It happens to me every year. It’s a seasonal disorder. It is called Springtime Madness. I hate it, but it never leaves without a useful contribution.
This is what happens: the days start getting long, the lambs start froliccing across the fields, and the trees start growing green once more. Simultaneously, my mind goes completely fucking crazy. Again, this happens every single year.
I start doubting myself, more than normal, at least. I start wondering about the future, and questioning the past. Initially, none of this is conscious, it’s just a nagging feeling just beneath the surface of my skull.

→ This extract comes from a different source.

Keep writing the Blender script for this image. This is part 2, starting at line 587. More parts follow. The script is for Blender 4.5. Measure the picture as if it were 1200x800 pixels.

Sometimes it’s almost crippling, I feel so numb that I start wondering what the hell exactly is going on.
So then some weeks follow where I annoy the girlfriend with questions of reality and the purpose of life. Then summer comes along and I forget about The Madness.
This happens every year, and it always leads to some kind of revelation. This year it’s all about my career, and how exactly I can squeeze money out of society without ripping my hair out.
I believe that the nature of the season, rebirth, etc. has a large part to play in the appearance of Springtime Madness. The ending of the academic year also seems to be a factor.
While the experience itself is never very pleasant, it’s kind of cool how my mind automatically periodically sets aside some time to reflect on itself. It means that at least once a year I do some mental bookkeeping, and that seems like a pretty good thing.